Thursday, August 21, 2014

If I were 22 today

If I were 22 today, I would use the following principles as guidelines while planning my career.
1. I would build experience in stages starting from specific functional experience, widening out to high depth in one functional area and good understanding of other functional areas, so that a broad understanding of the end-to-end process of value delivery transactions is arrived at. Once end-to-end process is understood broadly, I would focus on deepening the understanding to identify how value gets generated (what is important and why) in the process. This typically takes years, unless one has help from books and mentoring.
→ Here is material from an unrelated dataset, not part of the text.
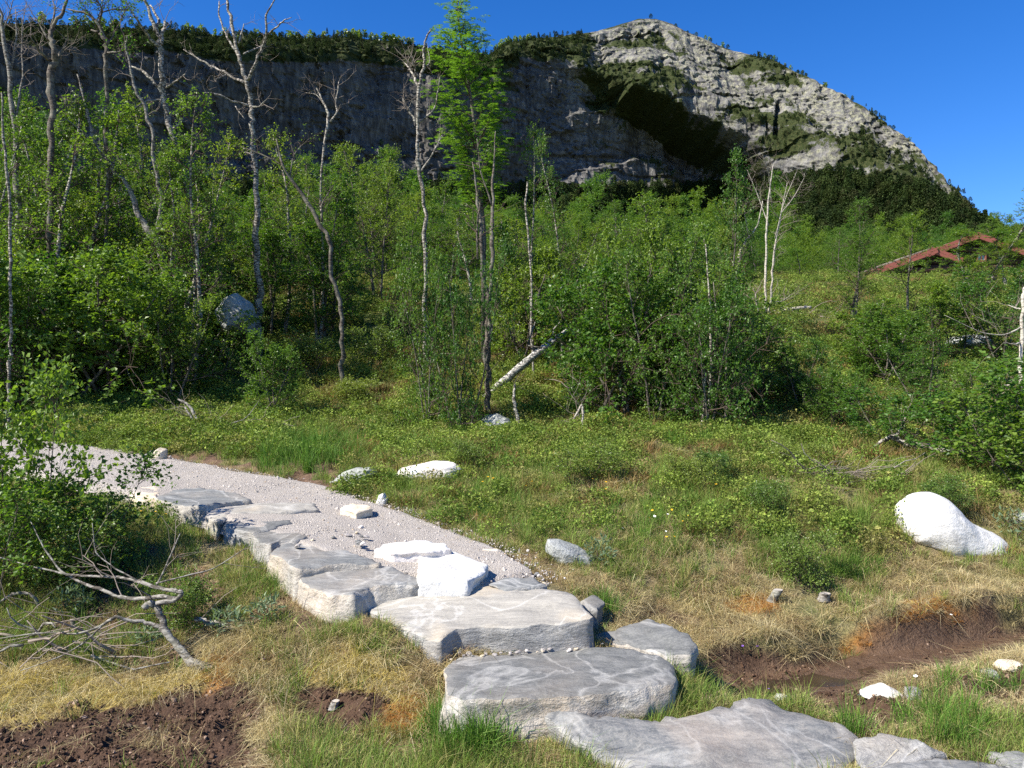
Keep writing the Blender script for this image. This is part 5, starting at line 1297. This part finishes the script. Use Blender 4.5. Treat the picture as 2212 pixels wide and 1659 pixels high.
lying('short brown log end lying behind the grey branch', [[Q(965, 925, 26, yk), Q(1040, 945, 28, yk - .02), Q(1130, 965, 30, yk - .03), Q(1190, 990, 28, yk - .05), Q(1250, 1025, 12, yk - .1)]], 'pale_bark', 'log', 'log')
yk = gY(215, 1425)
lying('pale broken stick on the ground left of the grey branch', [[Q(445, 1130, 16, yk), Q(480, 1112, 18, yk + .02), Q(510, 1100, 14, yk + .04)]], 'grey_bark', 'stick', 'stick')
yk = gY(340, 1215)
lying('bleached split stick below the left shrubs', [[Q(790, 645, 16, yk), Q(830, 640, 18, yk), Q(872, 632, 8, yk)]], 'pale_bark', 'stick', 'stick')
yk = gY(1990, 985)
lying('crooked pale limb lying over the right slope, bending down to the ground', [[(2142, 1112, 14, yk - .35), (2130, 1060, 14, yk - .3), (2112, 1020, 13, yk - .25), (2090, 985, 13, yk - .2), (2065, 972, 16, yk - .15), (2030, 974, 12, yk - .1), (1995, 962, 13, yk), (1960, 958, 12, yk), (1930, 944, 11, yk + .05), (1905, 952, 8, yk + .05), (1884, 968, 5, yk)],
     [(1960, 958, 8, yk), (1955, 966, 8, yk), (1965, 962, 5, yk)], [(1930, 944, 8, yk + .05), (1950, 925, 6, yk + .1), (1955, 900, 4, yk + .1)], [(2112, 1020, 7, yk - .25), (2150, 1000, 5, yk - .2), (2190, 985, 3, yk - .2)]], 'pale_bark', twig=4)
yk = gY(1125, 940)
lying('reddish peeling stick beside the mottled boulder', [[(1128, 940, 9, yk), (1118, 905, 8, yk + .05), (1110, 860, 7, yk + .1), (1112, 830, 4, yk + .12)]], 'pale_bark', 'stick', 'stick', twig=3)
yk = gY(1258, 935)
lying('pale stick standing in the dry brush under the thicket', [[(1256, 940, 6, yk), (1260, 900, 6, yk), (1258, 870, 5, yk), (1240, 905, 4, yk)]], 'white_bark', 'stick', 'stick', twig=6, tl=(.2, .5))
yk = gY(430, 940)
lying('pair of dry grey sticks leaning out of the left bank', [[(455, 945, 8, yk), (430, 915, 8, yk + .1), (408, 875, 6, yk + .2), (385, 862, 4, yk + .25)], [(440, 945, 6, yk), (415, 905, 5, yk + .1), (400, 880, 4, yk + .15)]], 'grey_bark', 'stick', 'stick', twig=4)
yk = gY(1720, 680)
for lab, L in (('long pale log on top of the wood pile by the white stems', [(1672, 676, 7, yk), (1700, 668, 9, yk), (1730, 665, 8, yk), (1752, 664, 7, yk)]), ('crooked log in front of the wood pile by the white stems', [(1668, 682, 7, yk - .1), (1690, 672, 7, yk - .1), (1706, 668, 5, yk - .1)])):
    lying(lab, [L], 'white_bark', 'log', 'log')
lying('short broken log on the upper right slope above the outcrop', [[(2012, 712, 9, gY(2030, 718)), (2030, 716, 10, gY(2030, 718)), (2052, 724, 9, gY(2030, 718))]], 'pale_bark', 'log', 'log')

def brush(px, py, n, spread, h, label, pl=(.25, .6)):
    p = gh(px, py); e = empty('brushwood_heap', p, label, 'brushwood')
    tw = Acc()
    for i in range(n):
        q = np.array([rng.normal(0, spread), rng.normal(0, spread * .5), abs(rng.normal(0, h)) + .01]); a_ = rng.uniform(-.6, .6) + (np.pi if rng.random() < .5 else 0)
        pts = curve_pts(q, (math.cos(a_), math.sin(a_) * .6, rng.uniform(-.1, .3)), rng.uniform(*pl), 5, .25, -.03)
        if i < 14: b = Acc(); b.tube(pts, np.linspace(.009, .003, 6), 5); o = bpy.data.objects.new('stick', b.mesh('stick', [M['dead_twig'] if i % 2 else M['grey_bark']])); COL.objects.link(o); o.parent = e
        else: tw.tube(pts, np.linspace(.004, .0015, 6), 3, cap=False)
    o = bpy.data.objects.new('twigs', tw.mesh('twigs', [M['dead_twig']])); COL.objects.link(o); o.parent = e; o['kind'] = 'stuff'
brush(1815, 1040, 90, .22, .05, 'heap of dead brushwood in the meadow above the white boulder')
brush(1290, 880, 120, .30, .12, 'tangle of dry twigs in front of the right thicket', (.25, .6))
brush(90, 1400, 60, .28, .04, 'scatter of dry twigs around the grey dead branch')
brush(1735, 690, 40, .4, .08, 'low pile of brush beside the three white stems', (.4, .9))
brush(1630, 860, 60, .25, .06, 'dry twigs under the low right bush')
brush(480, 935, 50, .3, .06, 'brown dead brush on the left bank')

def stump(px, py, r_, h, label, tilt):
    p = gh(px, py); a = Acc(); n = 12
    for zz_ in [0]: pass
    ang = np.linspace(0, 2 * np.pi, n, endpoint=False); rings = []
    for zf, rf in ((-.05, 1.35), (.1, 1.15), (.5, 1.0), (.95, .97), (1.0, .90)):
        rr = r_ * rf * (1 + .1 * rng.uniform(-1, 1, n)); rings.append(np.stack([rr * np.cos(ang) + tilt[0] * h * zf, rr * np.sin(ang) + tilt[1] * h * zf, np.full(n, h * zf)], -1))
    V = np.concatenate(rings); f = [(i * n + j, i * n + (j + 1) % n, (i + 1) * n + (j + 1) % n, (i + 1) * n + j) for i in range(4) for j in range(n)]
    e = empty('tree_stump', p, label, 'tree stump'); a.add(V, f); o = bpy.data.objects.new('trunk', a.mesh('stump', [M['grey_bark']])); COL.objects.link(o); o.parent = e
    b = Acc(); b.add(np.vstack([rings[-1] * 1.0 + np.array([0, 0, .001]), [[tilt[0] * h, tilt[1] * h, h * 1.02]]]), [(j, (j + 1) % n, n) for j in range(n)]); o = bpy.data.objects.new('cut_face', b.mesh('cut', [M['cut_wood']])); COL.objects.link(o); o.parent = e
stump(1665, 1302, .030, .075, 'small grey stump leaning right in the meadow above the ditch', (.6, -.1))
stump(1778, 1298, .034, .05, 'low cut stump right of the leaning stump', (.1, -.5))
stump(163, 1362, .013, .06, 'small sawn stub in the twigs at the left', (-.2, -.2))
stump(718, 1535, .02, .03, 'tiny broken stump in the peat hollow', (.5, .2))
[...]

2. Building technical skills is not enough. Communication, social, interpersonal, conceptual, relationship-building skills also need to be honed. I would leverage all opportunities to develop these skills
3. I would learn to identify and manage internal and external stakeholders in proposing and delivering end-to-end value delivery transactions. This involves planning, making and keeping committments, building and maintaining trust with people. It involves failing and learing from failures. Unless someone has failed substantiallly and learnt from it, Senior management normally do not trust that person with the most complex value delivery transactions. At the same time there is no better teacher than failure, so from 22 onwards I would volunteer for the most complex value delivery transactions and manage them very carefully independently or under guidance from seniors. I would try to learn from my own experience as well as that of my peers and seniors. One lives only once and the most you learn directly or indirectly from real life, the probablity of your success goes up. Being able to handle failure and bounce back from them is a very valuable asset. So do big things, fail early and learn quickly. In case you succeed from doing big things, you get the experience any way. But until you have had some degree of failure and learnt from it, don't trust your understanding of your limitations and manage them carefuly.
4. Careers are not built by shining independently. It is built by carrying people along. Team work and leadership is best learnt and honed by doing. Books, courses and mentoring are not enough. Being able to leverage others to do bigger and bigger things well is the most important thing to learn.
5. Sharpening the saw in the sense of keeping the skill set relevant is a top priority throughout career. If employer does not invest in me, then I need to invest in myself.
6. Milking a legacy skillset without preparing for the day when somebody moves my cheese is not smart career management.